WORK INSTRUCTIONS:
The listing must be reproduced in full, exactly as it stands.

-- START INPUT RECORDS --

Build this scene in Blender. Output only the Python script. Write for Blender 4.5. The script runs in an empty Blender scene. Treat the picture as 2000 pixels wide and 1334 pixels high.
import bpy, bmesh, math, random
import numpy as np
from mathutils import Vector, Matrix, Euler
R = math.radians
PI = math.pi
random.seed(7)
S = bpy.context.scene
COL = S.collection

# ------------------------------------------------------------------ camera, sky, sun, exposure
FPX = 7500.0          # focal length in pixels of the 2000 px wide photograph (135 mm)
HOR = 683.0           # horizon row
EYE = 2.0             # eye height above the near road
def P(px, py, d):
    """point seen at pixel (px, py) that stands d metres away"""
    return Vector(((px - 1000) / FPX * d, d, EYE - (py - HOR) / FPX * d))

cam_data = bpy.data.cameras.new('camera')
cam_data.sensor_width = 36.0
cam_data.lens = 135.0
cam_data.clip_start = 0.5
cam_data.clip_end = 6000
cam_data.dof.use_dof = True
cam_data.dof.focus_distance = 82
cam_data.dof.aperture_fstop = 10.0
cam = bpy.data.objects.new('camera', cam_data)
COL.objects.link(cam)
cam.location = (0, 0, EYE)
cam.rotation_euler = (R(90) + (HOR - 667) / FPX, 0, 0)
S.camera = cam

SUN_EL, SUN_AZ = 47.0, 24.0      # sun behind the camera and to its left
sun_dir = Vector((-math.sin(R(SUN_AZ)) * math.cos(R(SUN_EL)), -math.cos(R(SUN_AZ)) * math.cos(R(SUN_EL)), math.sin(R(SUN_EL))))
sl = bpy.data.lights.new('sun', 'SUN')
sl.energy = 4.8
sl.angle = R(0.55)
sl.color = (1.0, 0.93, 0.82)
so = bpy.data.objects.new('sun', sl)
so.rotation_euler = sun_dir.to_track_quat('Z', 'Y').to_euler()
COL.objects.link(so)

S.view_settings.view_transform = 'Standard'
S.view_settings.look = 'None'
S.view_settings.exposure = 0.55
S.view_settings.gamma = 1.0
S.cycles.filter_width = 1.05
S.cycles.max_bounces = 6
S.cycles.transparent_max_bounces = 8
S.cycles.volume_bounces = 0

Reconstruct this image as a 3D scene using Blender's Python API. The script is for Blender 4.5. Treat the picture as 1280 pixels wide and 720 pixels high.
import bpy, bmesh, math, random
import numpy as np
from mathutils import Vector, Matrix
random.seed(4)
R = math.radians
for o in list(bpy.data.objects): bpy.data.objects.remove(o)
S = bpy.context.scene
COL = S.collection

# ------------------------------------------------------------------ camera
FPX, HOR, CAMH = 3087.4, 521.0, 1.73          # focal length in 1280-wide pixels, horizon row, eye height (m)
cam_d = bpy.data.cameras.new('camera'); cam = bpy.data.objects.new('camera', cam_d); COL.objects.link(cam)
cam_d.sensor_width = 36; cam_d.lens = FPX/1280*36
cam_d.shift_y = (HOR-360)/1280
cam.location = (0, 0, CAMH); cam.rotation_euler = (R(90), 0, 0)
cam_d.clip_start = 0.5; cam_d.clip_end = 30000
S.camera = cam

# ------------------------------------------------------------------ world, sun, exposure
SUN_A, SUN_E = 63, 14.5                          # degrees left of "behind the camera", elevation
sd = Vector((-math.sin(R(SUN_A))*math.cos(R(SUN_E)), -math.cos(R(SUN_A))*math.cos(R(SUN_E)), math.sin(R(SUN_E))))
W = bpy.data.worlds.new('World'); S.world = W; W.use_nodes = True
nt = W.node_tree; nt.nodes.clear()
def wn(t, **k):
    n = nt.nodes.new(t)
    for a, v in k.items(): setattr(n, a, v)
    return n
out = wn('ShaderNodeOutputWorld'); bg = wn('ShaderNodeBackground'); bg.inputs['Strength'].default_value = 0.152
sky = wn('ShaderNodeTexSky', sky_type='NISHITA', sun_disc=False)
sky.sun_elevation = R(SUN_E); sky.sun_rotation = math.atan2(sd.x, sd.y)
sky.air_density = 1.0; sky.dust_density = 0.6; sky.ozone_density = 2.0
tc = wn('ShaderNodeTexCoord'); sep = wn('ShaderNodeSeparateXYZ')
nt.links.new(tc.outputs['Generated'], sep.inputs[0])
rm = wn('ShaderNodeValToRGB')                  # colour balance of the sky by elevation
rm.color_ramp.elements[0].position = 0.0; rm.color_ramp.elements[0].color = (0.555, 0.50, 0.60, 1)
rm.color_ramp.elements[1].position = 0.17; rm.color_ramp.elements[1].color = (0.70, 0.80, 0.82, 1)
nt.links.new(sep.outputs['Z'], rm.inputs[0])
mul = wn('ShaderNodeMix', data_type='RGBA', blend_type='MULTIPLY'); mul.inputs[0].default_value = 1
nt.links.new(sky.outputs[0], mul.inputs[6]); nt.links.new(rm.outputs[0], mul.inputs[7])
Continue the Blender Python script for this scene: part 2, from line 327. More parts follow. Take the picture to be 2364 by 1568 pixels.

-- END INPUT RECORDS --

REPLY TO THE EXERCISE:
Build this scene in Blender. Output only the Python script. Write for Blender 4.5. The script runs in an empty Blender scene. Treat the picture as 2000 pixels wide and 1334 pixels high.
import bpy, bmesh, math, random
import numpy as np
from mathutils import Vector, Matrix, Euler
R = math.radians
PI = math.pi
random.seed(7)
S = bpy.context.scene
COL = S.collection

# ------------------------------------------------------------------ camera, sky, sun, exposure
FPX = 7500.0          # focal length in pixels of the 2000 px wide photograph (135 mm)
HOR = 683.0           # horizon row
EYE = 2.0             # eye height above the near road
def P(px, py, d):
    """point seen at pixel (px, py) that stands d metres away"""
    return Vector(((px - 1000) / FPX * d, d, EYE - (py - HOR) / FPX * d))

cam_data = bpy.data.cameras.new('camera')
cam_data.sensor_width = 36.0
cam_data.lens = 135.0
cam_data.clip_start = 0.5
cam_data.clip_end = 6000
cam_data.dof.use_dof = True
cam_data.dof.focus_distance = 82
cam_data.dof.aperture_fstop = 10.0
cam = bpy.data.objects.new('camera', cam_data)
COL.objects.link(cam)
cam.location = (0, 0, EYE)
cam.rotation_euler = (R(90) + (HOR - 667) / FPX, 0, 0)
S.camera = cam

SUN_EL, SUN_AZ = 47.0, 24.0      # sun behind the camera and to its left
sun_dir = Vector((-math.sin(R(SUN_AZ)) * math.cos(R(SUN_EL)), -math.cos(R(SUN_AZ)) * math.cos(R(SUN_EL)), math.sin(R(SUN_EL))))
sl = bpy.data.lights.new('sun', 'SUN')
sl.energy = 4.8
sl.angle = R(0.55)
sl.color = (1.0, 0.93, 0.82)
so = bpy.data.objects.new('sun', sl)
so.rotation_euler = sun_dir.to_track_quat('Z', 'Y').to_euler()
COL.objects.link(so)

S.view_settings.view_transform = 'Standard'
S.view_settings.look = 'None'
S.view_settings.exposure = 0.55
S.view_settings.gamma = 1.0
S.cycles.filter_width = 1.05
S.cycles.max_bounces = 6
S.cycles.transparent_max_bounces = 8
S.cycles.volume_bounces = 0

Reconstruct this image as a 3D scene using Blender's Python API. The script is for Blender 4.5. Treat the picture as 1280 pixels wide and 720 pixels high.
import bpy, bmesh, math, random
import numpy as np
from mathutils import Vector, Matrix
random.seed(4)
R = math.radians
for o in list(bpy.data.objects): bpy.data.objects.remove(o)
S = bpy.context.scene
COL = S.collection

# ------------------------------------------------------------------ camera
FPX, HOR, CAMH = 3087.4, 521.0, 1.73          # focal length in 1280-wide pixels, horizon row, eye height (m)
cam_d = bpy.data.cameras.new('camera'); cam = bpy.data.objects.new('camera', cam_d); COL.objects.link(cam)
cam_d.sensor_width = 36; cam_d.lens = FPX/1280*36
cam_d.shift_y = (HOR-360)/1280
cam.location = (0, 0, CAMH); cam.rotation_euler = (R(90), 0, 0)
cam_d.clip_start = 0.5; cam_d.clip_end = 30000
S.camera = cam

# ------------------------------------------------------------------ world, sun, exposure
SUN_A, SUN_E = 63, 14.5                          # degrees left of "behind the camera", elevation
sd = Vector((-math.sin(R(SUN_A))*math.cos(R(SUN_E)), -math.cos(R(SUN_A))*math.cos(R(SUN_E)), math.sin(R(SUN_E))))
W = bpy.data.worlds.new('World'); S.world = W; W.use_nodes = True
nt = W.node_tree; nt.nodes.clear()
def wn(t, **k):
    n = nt.nodes.new(t)
    for a, v in k.items(): setattr(n, a, v)
    return n
out = wn('ShaderNodeOutputWorld'); bg = wn('ShaderNodeBackground'); bg.inputs['Strength'].default_value = 0.152
sky = wn('ShaderNodeTexSky', sky_type='NISHITA', sun_disc=False)
sky.sun_elevation = R(SUN_E); sky.sun_rotation = math.atan2(sd.x, sd.y)
sky.air_density = 1.0; sky.dust_density = 0.6; sky.ozone_density = 2.0
tc = wn('ShaderNodeTexCoord'); sep = wn('ShaderNodeSeparateXYZ')
nt.links.new(tc.outputs['Generated'], sep.inputs[0])
rm = wn('ShaderNodeValToRGB')                  # colour balance of the sky by elevation
rm.color_ramp.elements[0].position = 0.0; rm.color_ramp.elements[0].color = (0.555, 0.50, 0.60, 1)
rm.color_ramp.elements[1].position = 0.17; rm.color_ramp.elements[1].color = (0.70, 0.80, 0.82, 1)
nt.links.new(sep.outputs['Z'], rm.inputs[0])
mul = wn('ShaderNodeMix', data_type='RGBA', blend_type='MULTIPLY'); mul.inputs[0].default_value = 1
nt.links.new(sky.outputs[0], mul.inputs[6]); nt.links.new(rm.outputs[0], mul.inputs[7])
Continue the Blender Python script for this scene: part 2, from line 327. More parts follow. Take the picture to be 2364 by 1568 pixels.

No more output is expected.